No segundo semestre de 2014, após um conflito na fazenda Formosa, em que homens armados invadiram o local, atiraram contra o carro do pretenso dono da fazenda e mataram um de seus funcionários, a investida da polícia contra os ocupantes, que voltaram para o Acampamento após o despejo, se intensificou. A Polícia Civil em um trabalho integrado com a Polícia Militar e a Força Nacional iniciou em novembro a “Operação Terra Limpa I”, com cumprimento de mandados de busca e apreensão no acampamento 10 de maio, sob a justificativa de identificar possíveis envolvidos no ataque à sede da Fazenda Formosa. A operação foi desencadeada pela Delegacia Regional e Delegacia de Homicídio de Ariquemes (RO).

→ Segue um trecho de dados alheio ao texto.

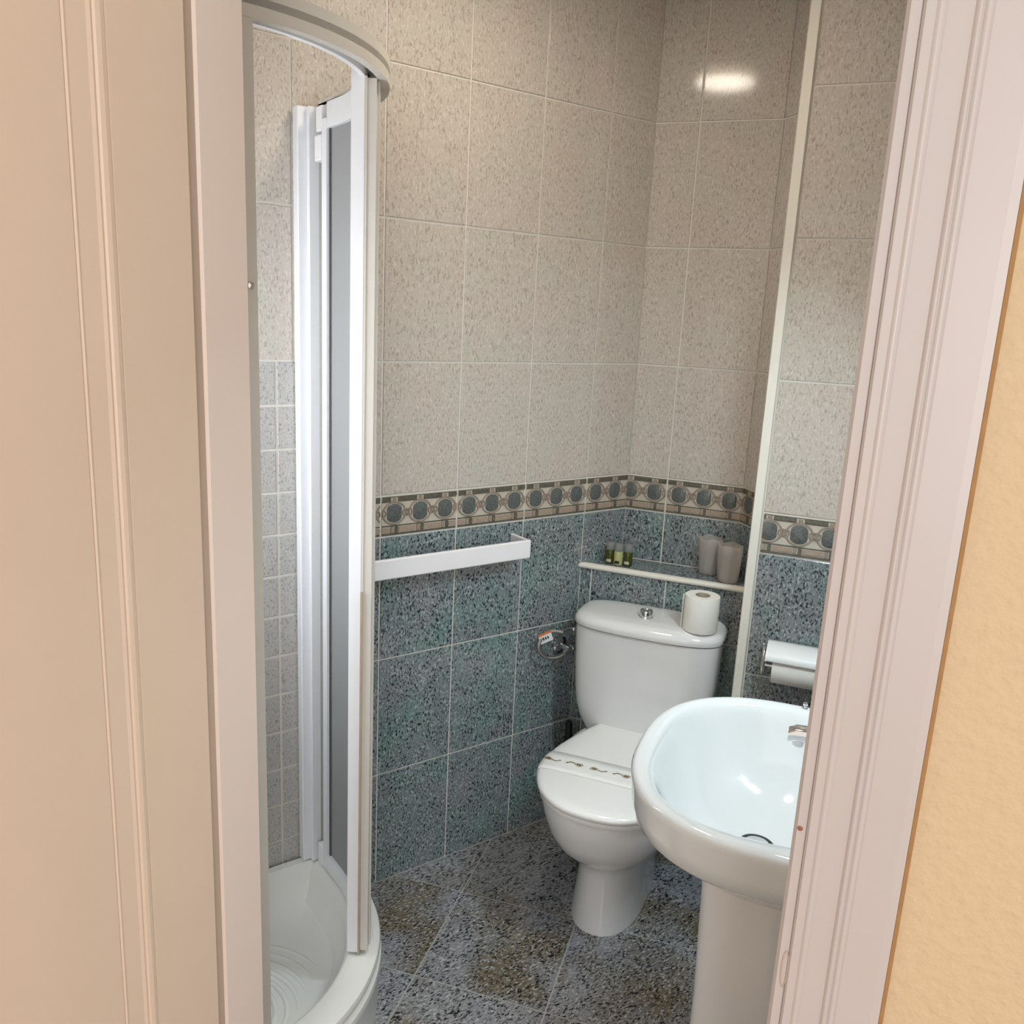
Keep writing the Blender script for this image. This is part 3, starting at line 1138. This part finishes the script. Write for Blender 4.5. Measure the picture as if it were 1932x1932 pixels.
bandr = []
for b_ in (-0.545, -0.57, -0.595, -0.62, -0.642):
    hw = lid_half(b_)
    row = [(-hw - 0.0015, b_, 0.412), (-hw - 0.0022, b_, 0.424), (-hw - 0.0005, b_, 0.4325), (-hw + 0.011, b_, 0.4385),
           (-hw * 0.75, b_, zb)]
    row += [(hw * f, b_, zb + 0.0005) for f in (-0.5, -0.25, 0, 0.25, 0.5)]
    row += [(hw * 0.75, b_, zb), (hw - 0.011, b_, 0.4385), (hw + 0.0005, b_, 0.4325), (hw + 0.0022, b_, 0.424), (hw + 0.0015, b_, 0.412)]
    bandr.append(row)
strap = obj('paper_band', loft(bandr, cap0=False, cap1=False, closed=False, angle=80), 'band_white')
md = strap.modifiers.new('thickness', 'SOLIDIFY')
md.thickness = 0.0004
md.offset = 1
strap.location = W(TA, 0, 0)
strap.rotation_euler = (0, 0, AA)
tag(strap, 'white paper band with gold scrolls across the closed toilet lid', 'paper band')


def scroll(flip):
    bm = bmesh.new()

    def stroke(pts, wid):
        pts = spline([(x, y, 0) for x, y in pts], 5)
        prev = None
        n = len(pts)
        for i, p in enumerate(pts):
            t = (pts[min(i + 1, n - 1)] - pts[max(i - 1, 0)]).normalized()
            nr = Vector((-t.y, t.x, 0))
            ww = wid * (0.35 + 0.65 * math.sin(math.pi * min(1, (i + 0.5) / n)))
            a = bm.verts.new(p + nr * ww)
            b = bm.verts.new(p - nr * ww)
            if prev:
                bm.faces.new((prev[0], a, b, prev[1]))
            prev = (a, b)

    stroke([(-0.020, -0.004), (-0.014, 0.004), (-0.006, 0.005), (0.002, 0.001)], 0.0018)
    stroke([(0.002, 0.006), (0.007, 0.003), (0.008, -0.003), (0.004, -0.006)], 0.0015)
    stroke([(0.004, 0.004), (0.011, 0.001), (0.013, -0.005), (0.009, -0.009)], 0.0015)
    stroke([(0.008, 0.006), (0.015, 0.000), (0.018, -0.006)], 0.0017)
    stroke([(0.000, -0.002), (0.005, -0.001), (0.009, -0.004)], 0.0012)
    stroke([(0.012, 0.008), (0.018, 0.005), (0.021, -0.001)], 0.0011)
    stroke([(-0.020, -0.004), (-0.022, -0.001), (-0.019, 0.001)], 0.0012)
    for v in bm.verts:
        v.co *= 1.05
        v.co.z = 0
        if flip:
            v.co.x, v.co.y = -v.co.x, -v.co.y * 0.9
    return mesh_of(bm)


s_up, s_dn = scroll(False), scroll(True)
for me in (s_up, s_dn):
    me.materials.append(M['gold'])
for k, xx in enumerate((-0.157, -0.094, -0.031, 0.032, 0.095, 0.157)):
    o = obj('scroll_print', (s_dn, s_up)[k % 2], parent=strap)
    o.location = (xx, -0.591, zb + (0.0016 if abs(xx) < 0.12 else 0.0008))

# ------------------------------------------------------------------ rolls of paper
roll = thing('toilet_roll', 'white toilet paper roll standing upright on the cistern lid', 'toilet roll', W(0.305, -0.288, 0.7588), AA)
obj('paper', lathe([(0.021, 0.0), (0.046, 0.0), (0.047, 0.003), (0.047, 0.095), (0.046, 0.098), (0.0205, 0.098)], 40,
                   cap0=False, cap1=False, angle=50), 'paper', roll)
obj('core', lathe([(0.0205, 0.0005), (0.0205, 0.0975), (0.0190, 0.0975), (0.0190, 0.0005)], 30, cap0=False, cap1=False), 'card', roll)
obj('loose_sheet', loft([[tuple(Vector((0.0476 * math.cos(t), 0.0476 * math.sin(t), z))) for t in
                          [math.radians(d) for d in range(120, 185, 6)]] + [(-0.0515, -0.012, z), (-0.0510, -0.013, z)] +
                         [tuple(Vector((0.0472 * math.cos(t), 0.0472 * math.sin(t), z))) for t in
                          [math.radians(d) for d in range(184, 119, -6)]] for z in (0.002, 0.0965)], angle=30), 'paper', roll)

# paper holder on the pilaster
hold = thing('paper_holder', 'chrome toilet paper holder with white flap on the pilaster', 'paper holder', W(0.0, PB, 0.0), AA)
# local x = a, y = distance (negative towards the room)
obj('wall_plate', box((0.478, -0.013, 0.694), (0.492, -0.006, 0.768), 0.002, 2), 'chrome', hold)
obj('side_bracket', tube(spline([(0.486, -0.012, 0.764), (0.487, -0.045, 0.772), (0.488, -0.070, 0.760), (0.488, -0.072, 0.715),
                                 (0.487, -0.045, 0.696), (0.486, -0.012, 0.700)], 6), 0.0038, 10), 'chrome', hold)
obj('spindle', tube([(0.486, -0.060, 0.728), (0.64, -0.060, 0.728)], 0.006, 10), 'chrome', hold)
flap = [(0.493, 0.660)]
fl_r = []
for y_, z_ in ((-0.010, 0.781), (-0.045, 0.789), (-0.078, 0.784), (-0.098, 0.772), (-0.106, 0.758)):
    fl_r.append([(0.493, y_, z_), (0.640, y_, z_), (0.640, y_ + 0.001, z_ - 0.0025), (0.493, y_ + 0.001, z_ - 0.0025)])
obj('flap', loft(fl_r, angle=60), 'plate_white', hold)
r2 = thing('toilet_roll', 'white toilet paper roll hanging in the chrome holder', 'toilet roll', W(0.570, PB - 0.060, 0.728), AA)
rm = lathe([(0.021, -0.058), (0.041, -0.058), (0.042, -0.055), (0.042, 0.055), (0.041, 0.058), (0.021, 0.058)], 36,
           cap0=False, cap1=False, angle=50)
rm.transform(Matrix.Rotation(math.pi / 2, 4, 'Y'))
obj('paper', rm, 'paper', r2)
cm = lathe([(0.0205, -0.0575), (0.0205, 0.0575), (0.019, 0.0575), (0.019, -0.0575)], 24, cap0=False, cap1=False)
cm.transform(Matrix.Rotation(math.pi / 2, 4, 'Y'))
obj('core', cm, 'card', r2)

# ------------------------------------------------------------------ bottles and wrapped tumblers on the ledge
bott = [(-0.012, -0.094, 'gel_green', 'small bottle of dark green gel at the left end of the ledge'),
        (0.016, -0.102, 'gel_pale', 'small pale yellow bottle between the two green ones on the ledge'),
        (0.044, -0.094, 'gel_green', 'small bottle of dark green gel nearest the wrapped tumblers')]
for a, b, mt, lb in bott:
    t = thing('toiletry_bottle', lb, 'bottle', W(a, b, ZS), AA, 'toiletry bottles on the ledge')
    obj('body', lathe([(0.0118, 0.0), (0.0138, 0.002), (0.0138, 0.040), (0.0128, 0.043), (0.009, 0.0435)], 24), mt, t)
    obj('cap', lathe([(0.0128, 0.0435), (0.0128, 0.064), (0.0120, 0.066), (0.0, 0.066)], 24), 'cap_clear', t)
    lbm = loft([[(0.0140 * math.cos(math.radians(d)), 0.0140 * math.sin(math.radians(d)), z) for d in range(-125, -60, 8)]
                for z in (0.006, 0.015)], cap0=False, cap1=False, closed=False)
    if mt == 'gel_pale':
        obj('label', lbm, 'black', t)
    else:
        obj('label', lbm, 'cream', t)

cups = [(0.279, -0.050, 'left of two glass tumblers wrapped in clear film on the ledge', 0.3),
        (0.344, -0.104, 'film-wrapped glass tumbler nearest the pilaster on the ledge', 1.7)]
for a, b, lb, ph in cups:
    t = thing('wrapped_tumbler', lb, 'tumbler', W(a, b, ZS), AA, 'wrapped tumblers on the ledge')
    obj('glass', lathe([(0.026, 0.002), (0.0265, 0.004), (0.033, 0.103), (0.0315, 0.103), (0.0255, 0.008), (0.0, 0.008)], 28,
                       cap1=False), 'tumbler', t)
    rg = []
    nn = 40
    prf = [(0.0, 0.0008), (0.020, 0.0008), (0.0285, 0.003), (0.0305, 0.012), (0.0315, 0.03), (0.0345, 0.06), (0.0368, 0.09),
           (0.0372, 0.104), (0.0350, 0.110), (0.033, 0.1115), (0.0305, 0.108), (0.028, 0.095), (0.018, 0.090), (0.0, 0.089)]
    for r_, z_ in prf:
        ring = []
        for i in range(nn):
            th = 2 * math.pi * i / nn
            wob = 1 + (0.035 * math.sin(5 * th + ph + 30 * z_) + 0.025 * math.sin(9 * th - 2 * ph - 20 * z_) +
                       0.02 * math.sin(14 * th + 45 * z_ + ph)) * min(1, z_ / 0.02)
            r_ = r_ if r_ < 0.0004 else r_
            ring.append((0.95 * max(r_, 0.0004) * wob * math.cos(th), 0.95 * max(r_, 0.0004) * wob * math.sin(th),
                         z_ + (0.0025 * math.sin(4 * th + ph) if z_ > 0.1 else 0)))
        rg.append(ring)
    obj('film_wrap', loft(rg, angle=70), 'film', t)

# ------------------------------------------------------------------ water supply at the left wall
val = thing('stop_valve', 'chrome stop valve on the left wall beside the cistern', 'valve', (0.0, -0.232, 0.598))
vm = lathe([(0.027, 0.006), (0.027, 0.009), (0.018, 0.014), (0.010, 0.016), (0.009, 0.040), (0.011, 0.041), (0.011, 0.054), (0.008, 0.056)], 24)
vm.transform(Matrix.Rotation(math.pi / 2, 4, 'Y'))
obj('escutcheon', vm, 'chrome', val)
hm = lathe([(0.006, 0.0), (0.010, 0.002), (0.0105, 0.012), (0.005, 0.015)], 12)
hm.transform(Matrix.Rotation(math.pi / 2, 4, 'X'))
ho = obj('knob', hm, 'chrome', val)
ho.location = (0.045, 0.024, 0.0)
obj('outlet', tube([(0.048, -0.006, -0.002), (0.051, -0.020, -0.010)], 0.0068, 12), 'chrome', val)
hose = thing('supply_hose', 'braided steel water hose looping from the stop valve to the cistern', 'hose', (0.05, -0.25, 0.59))
hp = spline([(0.052, -0.252, 0.586), (0.052, -0.285, 0.583), (0.050, -0.322, 0.592), (0.048, -0.345, 0.616), (0.048, -0.347, 0.642),
             (0.050, -0.330, 0.664), (0.056, -0.305, 0.673), (0.068, -0.278, 0.6685)], 8)
me = tube(hp, 0.0058, 10)
me.transform(Matrix.Translation((-0.05, 0.25, -0.59)))
obj('braid', me, 'braid', hose)
cst = W(TA - 0.210, -0.22, 0.665)
hp2 = spline([(0.068, -0.278, 0.6685), (0.055, -0.250, 0.668), (cst.x - 0.02, cst.y - 0.02, 0.667), (cst.x, cst.y, 0.665)], 6)
me = tube(hp2, 0.0045, 10)
me.transform(Matrix.Translation((-0.05, 0.25, -0.59)))
obj('tail', me, 'chrome', hose)
hn = obj('nut', lathe([(0.008, -0.008), (0.0085, -0.006), (0.0085, 0.006), (0.008, 0.008)], 6, smooth=False), 'chrome', hose)
hn.location = (cst.x - 0.05 - 0.012, cst.y + 0.25 - 0.012, 0.0755)
hn.rotation_euler = (math.pi / 2, 0, -0.7)
tg = thing('hose_tag', 'small white and orange paper tag on the water hose', 'tag', (0.050, -0.331, 0.664))
tgx = frame((0, 0, 0), Vector((0.35, 0.85, 0.38)), Vector((0.1, -0.42, 0.88)))
for nm, x0, x1, y0, y1, z, mt in (('card', -0.020, 0.020, -0.024, 0.012, 0.0065, 'plate_white'), ('stripe', -0.020, 0.020, 0.005, 0.013, 0.0069, 'orange'),
                                  ('mark', -0.009, -0.005, -0.013, -0.003, 0.0071, 'black'), ('mark', -0.002, 0.002, -0.013, -0.003, 0.0071, 'black'),
                                  ('mark', 0.005, 0.009, -0.013, -0.003, 0.0071, 'black')):
    me = box((x0, y0, z), (x1, y1, z + 0.0006))
    me.transform(tgx)
    obj(nm, me, mt, tg)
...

No início do ano corrente, os camponeses pediram à Ouvidoria Agrária Nacional proteção para as famílias do acampamento e a retirada de policiais militares que fazem segurança particular na Fazenda. Segundo os mesmos, continua a presença de policiais militares fazendo segurança particular na fazenda em 2015, além de patrulhamentos oficiais intimidatórios. O assunto foi denunciado em reunião da Ouvidoria Agrária Nacional realizada o dia 17 de dezembro de 2014 na sede do INCRA em Porto Velho, na qual foi debatido o conflito agrário com presença do advogado da fazenda e representantes dos acampados.

Fazenda já foi desapropriada pelo Incra

É importante destacar que a citada fazenda já foi desapropriada pelo INCRA para realização de um assentamento de reforma agrária, no ano de 1995. Decisão a qual resiste o atual fazendeiro Caubi Moreira Quito, que teria comprado a fazenda, apesar da mesma ter sido desapropriada, segundo o advogado do mesmo, acreditando poder realizar a regularização fundiária da terra. Tendo as decisões da justiça recorridas pelo INCRA, o advogado de Caubi pediu na citada reunião para ser indenizado pelas benfeitorias realizadas, se a área da fazenda não pode ser regularizada. Segundo representantes do INCRA, não está claro se é possível esta indenização em área já desapropriada.